I spent most of the last week at my parents’ house in the city I grew up in. I don’t sleep very much normally, I have mild insomnia, so I didn’t dream much while I was there, except for one night.

Friday night I had gone out to meet friends to watch a college football game and came home late to find my son asleep with my parents. I got into bed with my sister and slept quite soundly until my dad brought my {now awake} son in, as he had awakened and asked for me.

As soon as he got into bed I could tell he was feverish. His little limbs were burning up, but I thought as long as he was sleeping we were ok.

It was once he joined me that I had two of the most vivid, rattling dreams that I had had in weeks.

In the first dream I am in the valley where I grew up, on the northwestern side of the hill my parents live on. In the dream the city basically doesn’t exist and there are no roads- just grassy fields and pine trees. This leads me to believe that perhaps in these dreams where I feel I am in the valley where I grew up, I am actually just associating the place with home, although I am not actually there- astrally or otherwise. Let’s face it, there is always grass and trees in my dreams, and I grew up in the desert.

Anyway-  my mom and I walk up a grassy hill to a grocery store. I remember thinking how odd it was that we could “still” go to a store and buy groceries in this day and age. There were many other people in the store, which seemed rather dingy, but it was food, none-the-less.

In each aisle there were ropes that hung down like swings, and I took the opportunity to swing from them, unintentionally tangling them together and swinging into an annoyed oncomer’s way.

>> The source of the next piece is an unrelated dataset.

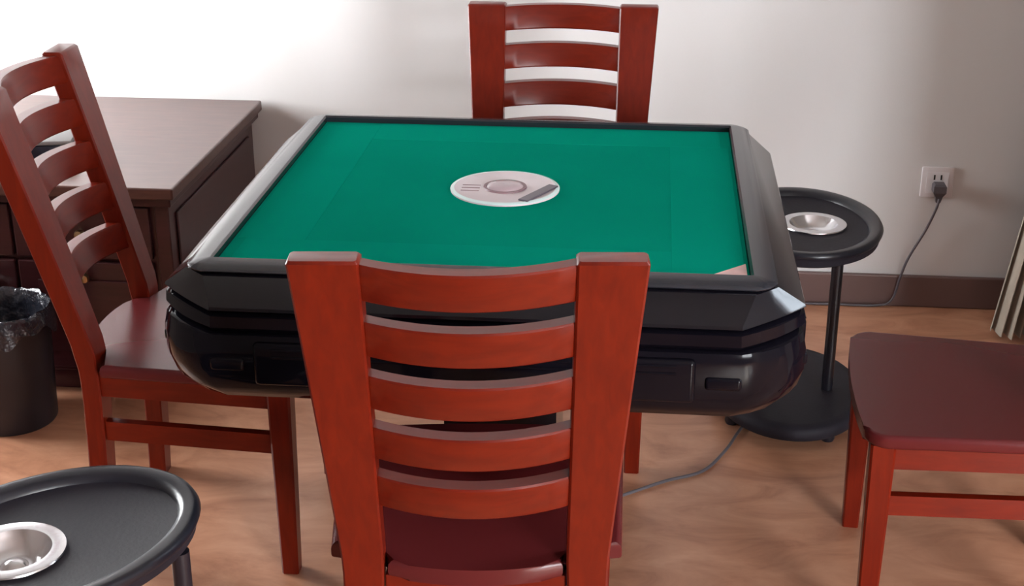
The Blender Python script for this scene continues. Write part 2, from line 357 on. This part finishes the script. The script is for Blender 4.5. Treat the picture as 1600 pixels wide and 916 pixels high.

I apologize and was embarrassed, as that sort of behavior is rather out of context for my personality.

I decided to wait outside for my mother, who was buying bread- and when I came outside I looked up onto the cliff side behind the store to see an vortex appear in what I assumed to be a cave. It was round and it was swirling and was making vibrating “woow woow woow” sounds and suddenly a flash of lightening shot out of it and hit a building nearby.

My first reaction was to run, and I ran several hundred feet towards a large brick building down the hill from the store, before I realized that my mother was not next to me as I had assumed she would be. I turned around and saw her standing in the doorway of a large, white square building that looked like it could be an apartment or office building built in the early 1900’s.

At first she just stands there, but then she opens the door and disappears inside. I stare, wondering why she just went in there- while the vortex continues to strike out, blowing up people and buildings nearby. Suddenly the were a few people trying to corral people towards the while building, telling them that it’s time for everyone to go “Home.” I absolutely understood this “Home” not to be a place where we were to reside, but something/somewhere else entirely.

I was suspicious of the woman who was trying to corral me towards “Home” and turned away from her and looked down the hill, worried for my mother, but not wanting to go HOME just yet… and I woke up.

This entry was posted in Dreams, Energy, Extra Dimensions, Vortex. Bookmark the permalink.

2 Responses to Mountainside vortex- taking people “home.”

  1. Wow. No wonder you don’t sleep much, Jen. This is an incredible dream that strikes me as deeply archetypal. Home…as in space? other planet? I find it interesting that your mom went into the building. That seems to fit the journey she’s on with her spiritual search.

  2. nancy says:

    I agree with Trish. My first thought was it was another planet – but not when you told me the dream while you were here, just now when I read it. (Which is strange in itself, now that I think about it. I’m not one to believe I’ll be saved from anything by being picked up by aliens.) I think there may be some feeling of parental responsibility as well – you could not follow me because you didn’t have your son, and the knowledge that the time will come when you won’t have your own mother is often disturbing. Very archetypal.